Monday, June 20, 2011

The Poem that Takes a Lifetime—from Last Week

Lois tells me that a writer needs a husband who’s willing to act like a wife. She is from another era though she’d resent me saying so. Sometimes we bicker like sisters; other times she tells me she needs a daughter like me. A few weeks ago, we dug up the front yard and planted daisies, cosmos, tomatoes, basil, lavender, and marigolds to keep the bugs out. I transplanted a tiny rose bush growing in the middle of her front lawn like a tiny ship of briar and loveliness adrift on a sea of green. She says, “I like to put things in the middle of nowhere,” though, this year, she also wanted things to look “chic and sophisticated” in her little Vermont front lawn.

Lois has a long story about the history of things. She tells me she remembers before she was born: I did not want to enter the world, the one I was called into. At a young age she began stealing chocolate from the corner store and later other things just for the thrill of it. She has a picture of herself in a living room with Ray Carver; Tobias Wolff signed her thesis—a collection of beautiful rendered short stories in which she makes the complex simple. “I remember after I’d turned in my thesis and a week or so later Toby Wolff told me that one of the stories I’d written was pretty good, my body felt normal again and I thought this is the way normal people’s bodies feel.”

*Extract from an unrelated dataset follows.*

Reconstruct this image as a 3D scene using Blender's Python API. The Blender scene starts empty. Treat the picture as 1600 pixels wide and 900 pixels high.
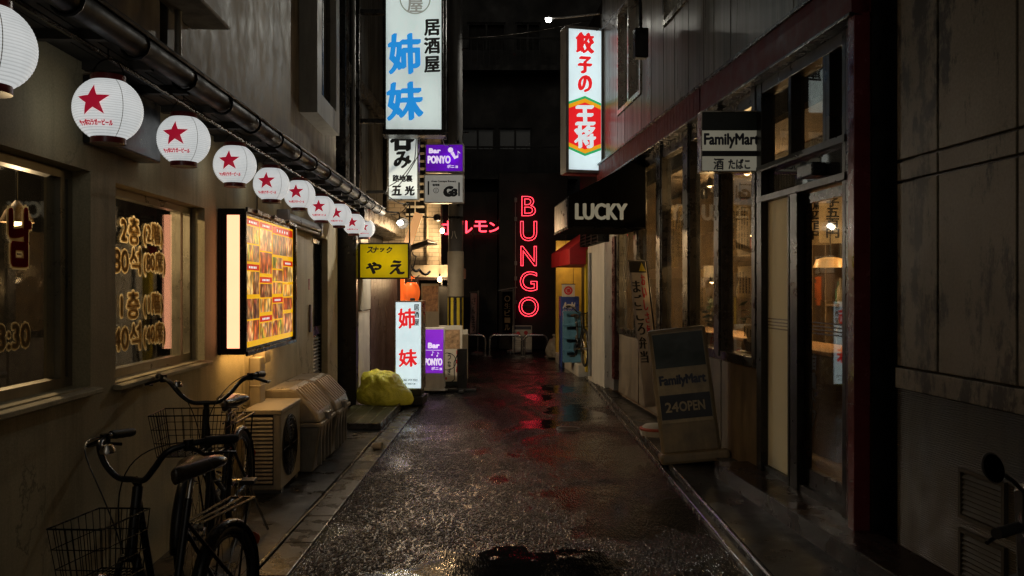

The first thing I remember her telling me, the thing she said that made me pay attention to her was “writing is really, really hard because it requires that you are emotionally honest with yourself, and that takes a lot out of you.” Yes, I thought, yes. How many more things has she told me… endless things… because there is an endless amount of struggle in this life but there are also endless books to read, poems to speak aloud.

I’m lying on my side snuffling, when she tells me how lucky I am to have a husband who will do the shopping and the laundry and the cooking at least half the time. To have a loving husband you will see is invaluable to a writer. I’m crying about failures and poverty and feeling depressed. I say, listen, I just turned in a thesis paper that I hate. And she says, you’re mourning the shitty little paper; even the shitty little paper we must mourn. I’m saying I’ll never have enough money and she says I have enough right now. Nothing will ever be enough if you let it. 

She has told me that some poems take a lifetime. You sit down and write a poem and it comes out just right, you don't understand how, but realize it took your entire life until now to write that poem.